Items that can pose a fire hazard, such as toasters, computers, televisions and microwaves, should be unplugged during a long absence. However, it’s generally not a good idea to shut off the power entirely. Meyer warns that residents often don’t realize that their heating system has components that depend on electricity even if they don’t use electric heat. For example, in a home that has its own furnace, electricity is needed to keep the furnace fan functioning. “Without the furnace fan running, a unit can freeze,” he says. 
6. Prevent intruders.
Timers that are set to turn on lights can help make a home appear occupied. In some cases, it may also make sense for homeowners to install motion detection lights, as well as an alarm system that enables home monitoring from a smart phone. 
7. Verify insurance coverage.
For their own protection, as well as for the protection of others living in the HOA or condo association, it’s important for residents who will be away to check that their homeowners insurance provides the right coverage and that their premiums are paid up. 
8. Ask someone to keep an eye on your home.
The best way for absent residents to ensure that their homes remain safe and problem-free is to have a family member, friend or trusted neighbor check in periodically. Besides taking care of minor upkeep, like watering plants, a regular visitor will quickly notice any problems and be able to alert the homeowner.
9. Tell your board or association manager that you’ll be away.
Surprisingly, many people fail to inform their board or association manager when they plan to be gone for an extended period of time. It’s important for the board to be aware of absences and to have a forwarding address where a resident can receive important letters and notices. 
10. Stay connected with your association. 

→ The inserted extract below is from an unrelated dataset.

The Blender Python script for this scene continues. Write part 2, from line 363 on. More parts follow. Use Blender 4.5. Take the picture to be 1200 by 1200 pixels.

It’s easy for association members who are away to feel left out of activities back home. A community website that is available anytime, from anywhere, can go a long way in helping them stay informed about association business, as well as social events. A good property management software program will also enable board members, residents and the association manager to reach out to each other directly – another way in which out-of-town homeowners can stay connected with the community.